* [Exercise] Leave out the pictures and retype only the lines from the opening line to the line that holds "SC.view_settings.exposure = 0.0", both ends included.
● ● ● ●
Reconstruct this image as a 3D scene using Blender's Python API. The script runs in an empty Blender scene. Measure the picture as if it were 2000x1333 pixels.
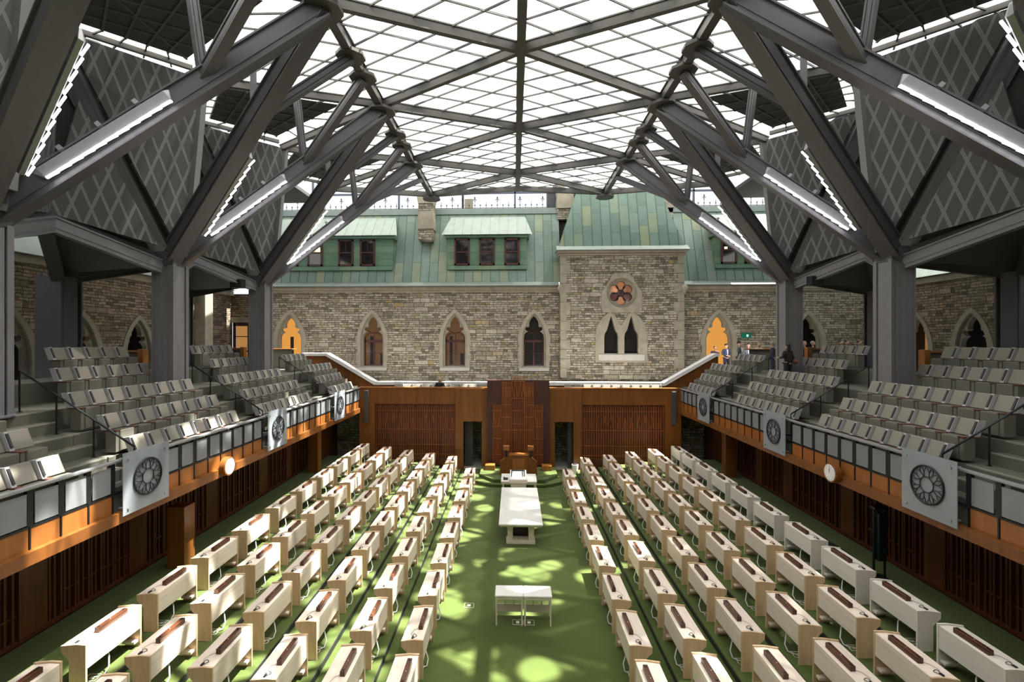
import bpy, math, random
from mathutils import Vector, Matrix
from mathutils.geometry import tessellate_polygon
random.seed(7)
R = math.radians
SC = bpy.context.scene
COL = SC.collection
ORD = ['first','second','third','fourth','fifth','sixth','seventh','eighth','ninth','tenth','eleventh','twelfth','thirteenth']

# ------------------------------------------------------------------ camera
CAM = (-.24, 0, 7.0); YAW = R(2.3); FPX = 930.; CX = 966.; CY = 666.5
cd = bpy.data.cameras.new('camera'); cam = bpy.data.objects.new('camera', cd); COL.objects.link(cam)
cam.location = CAM; cam.rotation_euler = (R(90), 0, YAW)
cd.sensor_width = 36; cd.lens = FPX/2000*36; cd.shift_x = (1000-CX)/2000; cd.clip_end = 300
SC.camera = cam
SC.view_settings.view_transform = 'Standard'; SC.view_settings.look = 'None'
SC.view_settings.gamma = 1; SC.view_settings.use_curve_mapping = False
SC.view_settings.exposure = 0.0

# ------------------------------------------------------------------ materials
def mat(name):
    m = bpy.data.materials.new(name); m.use_nodes = True
    nt = m.node_tree; nt.nodes.clear()
    out = nt.nodes.new('ShaderNodeOutputMaterial'); b = nt.nodes.new('ShaderNodeBsdfPrincipled')
    nt.links.new(b.outputs[0], out.inputs[0])
    return m, nt, b, out
def N(nt, t, **kw):
    n = nt.nodes.new(t)
    for k, v in kw.items():
        if k in n.inputs: n.inputs[k].default_value = v
        else: setattr(n, k, v)
    return n
def L(nt, a, b): nt.links.new(a, b)
def coords(nt, scale=(1,1,1), rot=(0,0,0), kind='Object'):
    t = nt.nodes.new('ShaderNodeTexCoord'); mp = nt.nodes.new('ShaderNodeMapping')
    mp.inputs['Scale'].default_value = scale; mp.inputs['Rotation'].default_value = rot
    L(nt, t.outputs[kind], mp.inputs['Vector']); return mp.outputs[0]
def ramp(nt, fac, stops, interp='LINEAR'):
    r = nt.nodes.new('ShaderNodeValToRGB'); r.color_ramp.interpolation = interp
    e = r.color_ramp.elements
    while len(e) < len(stops): e.new(.5)
    for i, (p, c) in enumerate(stops):
        e[i].position = p; e[i].color = (*c, 1)
    L(nt, fac, r.inputs[0]); return r.outputs[0]
def bump(nt, b, h, s=.3, d=.02):
    n = N(nt, 'ShaderNodeBump', Strength=s, Distance=d); L(nt, h, n.inputs['Height']); L(nt, n.outputs[0], b.inputs['Normal'])
def plain(name, c, rough=.5, metal=0., var=.12, nscale=6., **kw):
    m, nt, b, out = mat(name)
    n = N(nt, 'ShaderNodeTexNoise', Scale=nscale, Detail=3.); L(nt, coords(nt), n.inputs['Vector'])
    lo = tuple(x*(1-var) for x in c); hi = tuple(min(1, x*(1+var)) for x in c)
    L(nt, ramp(nt, n.outputs[0], [(.3, lo), (.7, hi)]), b.inputs['Base Color'])
    b.inputs['Roughness'].default_value = rough; b.inputs['Metallic'].default_value = metal
    for k, v in kw.items(): b.inputs[k].default_value = v
    return m
def wood(name, cs, scale, rough=.4, spec=.4, obj='Object', band=.5):
    m, nt, b, out = mat(name)
    v = coords(nt, scale, kind=obj)
    n1 = N(nt, 'ShaderNodeTexNoise', Scale=1., Detail=6., Roughness=.6, Distortion=.6); L(nt, v, n1.inputs['Vector'])
    c = ramp(nt, n1.outputs[0], [(.25, cs[0]), (.5, cs[1]), (.75, cs[2])])
    oi = nt.nodes.new('ShaderNodeObjectInfo')
    hs = N(nt, 'ShaderNodeHueSaturation'); mr = N(nt, 'ShaderNodeMapRange'); mr.inputs['To Min'].default_value = .93; mr.inputs['To Max'].default_value = 1.07
    L(nt, oi.outputs['Random'], mr.inputs[0]); L(nt, mr.outputs[0], hs.inputs['Value']); L(nt, c, hs.inputs['Color'])
    L(nt, hs.outputs[0], b.inputs['Base Color'])
    b.inputs['Roughness'].default_value = rough; b.inputs['Specular IOR Level'].default_value = spec
    bump(nt, b, n1.outputs[0], .08, .005)
    return m
M = {}
M['maple'] = wood('maple_top', [(.72,.60,.50),(.82,.71,.61),(.88,.80,.72)], (14,1.3,10), .42)
M['maple_end'] = wood('maple_end', [(.50,.34,.20),(.62,.45,.28),(.70,.54,.37)], (9,9,1.1), .45)
M['maple_front'] = wood('maple_front', [(.70,.57,.45),(.80,.70,.58),(.86,.78,.68)], (10,1.2,12), .45)
M['maple_white'] = wood('maple_pale', [(.66,.61,.54),(.74,.69,.62),(.78,.74,.67)], (14,1.3,10), .45)
M['walnut'] = wood('walnut', [(.035,.012,.006),(.075,.026,.011),(.125,.047,.02)], (16,1.5,16), .3)
M['cherry'] = wood('cherry', [(.12,.040,.009),(.175,.062,.013),(.22,.083,.018)], (5,5,.5), .38)
M['cherry_screen'] = wood('cherry_screen', [(.20,.055,.014),(.30,.09,.022),(.36,.12,.03)], (5,5,.5), .45)
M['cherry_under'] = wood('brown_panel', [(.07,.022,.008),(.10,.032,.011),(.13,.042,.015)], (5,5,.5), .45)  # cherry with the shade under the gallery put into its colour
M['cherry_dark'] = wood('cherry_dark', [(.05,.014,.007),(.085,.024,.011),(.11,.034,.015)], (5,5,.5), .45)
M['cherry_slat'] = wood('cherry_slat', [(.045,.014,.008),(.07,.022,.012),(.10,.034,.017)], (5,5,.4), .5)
M['maroon'] = wood('maroon_wood', [(.040,.014,.010),(.055,.020,.014),(.07,.026,.018)], (3,3,.4), .5)
M['cherry_oiled'] = wood('orange_wood', [(.21,.074,.017),(.27,.098,.022),(.32,.122,.030)], (5,5,.5), .35)
M['steel'] = plain('painted_steel', (.105,.102,.113), .42, .25, .06)
M['steel_col'] = plain('column_paint', (.19,.185,.20), .42, .2, .05)  # same steel, colour lightened where columns and beams catch more light
M['steel_outer'] = plain('outer_column_paint', (.075,.078,.092), .5, .1, .06)
M['steel_light'] = plain('lamp_metal', (.30,.31,.33), .35, .4, .05)
M['steel_dark'] = plain('soffit_metal', (.055,.055,.058), .6, 0, .1)
M['roof_beam'] = plain('roof_beam_paint', (.085,.082,.075), .5, .2, .06)
M['mullion'] = plain('mullion_paint', (.11,.11,.105), .5, .2, .05)
M['black'] = plain('black_metal', (.012,.014,.017), .35, .3, .2)
M['black_matte'] = plain('black_plastic', (.02,.02,.022), .5)
M['white'] = plain('white_paint', (.80,.79,.80), .4, 0, .03)
M['stone_white'] = plain('white_stone_top', (.80,.78,.76), .3, 0, .06, 2.)
M['cream'] = plain('cream_paint', (.62,.57,.46), .45, 0, .05)
M['fabric'] = plain('beige_fabric', (.215,.20,.168), .85, 0, .05, 300., **{'Sheen Weight': .3})
M['fabric_base'] = plain('grey_fabric', (.13,.126,.103), .8, 0, .06, 200.)
M['tier'] = plain('tier_carpet', (.105,.103,.082), .9, 0, .12, 60.)
M['tier_nose'] = plain('tier_nosing', (.24,.235,.20), .7, 0, .06, 60.)
M['armwood'] = plain('arm_wood', (.11,.035,.022), .35, 0, .2, 8.)
M['console'] = plain('console_plastic', (.40,.40,.42), .35, 0, .05)
M['copper_wall'] = None
M['sill'] = plain('sill_stone', (.42,.41,.37), .8, 0, .08, 3.)
M['frame'] = plain('window_frame_paint', (.055,.014,.014), .4, 0, .15)
M['gold'] = plain('gold_metal', (.75,.52,.12), .3, .9, .05)
M['conduit'] = plain('white_conduit', (.6,.62,.6), .4, 0, .05)
M['skin'] = plain('skin', (.52,.30,.22), .6, 0, .05)
M['iron'] = plain('iron_cresting', (.03,.032,.04), .6, .4, .1)
M['chair_green'] = plain('green_leather', (.10,.16,.05), .5)

def carpet():
    m, nt, b, out = mat('green_carpet')
    n = N(nt, 'ShaderNodeTexNoise', Scale=90., Detail=3.); L(nt, coords(nt), n.inputs['Vector'])
    n2 = N(nt, 'ShaderNodeTexNoise', Scale=.5, Detail=4.); L(nt, coords(nt), n2.inputs['Vector'])
    mx = N(nt, 'ShaderNodeMath', operation='ADD'); L(nt, n.outputs[0], mx.inputs[0]); L(nt, n2.outputs[0], mx.inputs[1])
    L(nt, ramp(nt, mx.outputs[0], [(.7, (.039,.061,.011)), (1.02, (.058,.086,.018)), (1.04, (.066,.095,.021))]), b.inputs['Base Color'])
    b.inputs['Roughness'].default_value = .95; b.inputs['Specular IOR Level'].default_value = .15
    b.inputs['Sheen Weight'].default_value = .15
    bump(nt, b, n.outputs[0], .3, .01); return m
M['carpet'] = carpet()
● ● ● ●
* [Expected output]
Reconstruct this image as a 3D scene using Blender's Python API. The script runs in an empty Blender scene. Measure the picture as if it were 2000x1333 pixels.
import bpy, math, random
from mathutils import Vector, Matrix
from mathutils.geometry import tessellate_polygon
random.seed(7)
R = math.radians
SC = bpy.context.scene
COL = SC.collection
ORD = ['first','second','third','fourth','fifth','sixth','seventh','eighth','ninth','tenth','eleventh','twelfth','thirteenth']

# ------------------------------------------------------------------ camera
CAM = (-.24, 0, 7.0); YAW = R(2.3); FPX = 930.; CX = 966.; CY = 666.5
cd = bpy.data.cameras.new('camera'); cam = bpy.data.objects.new('camera', cd); COL.objects.link(cam)
cam.location = CAM; cam.rotation_euler = (R(90), 0, YAW)
cd.sensor_width = 36; cd.lens = FPX/2000*36; cd.shift_x = (1000-CX)/2000; cd.clip_end = 300
SC.camera = cam
SC.view_settings.view_transform = 'Standard'; SC.view_settings.look = 'None'
SC.view_settings.gamma = 1; SC.view_settings.use_curve_mapping = False
SC.view_settings.exposure = 0.0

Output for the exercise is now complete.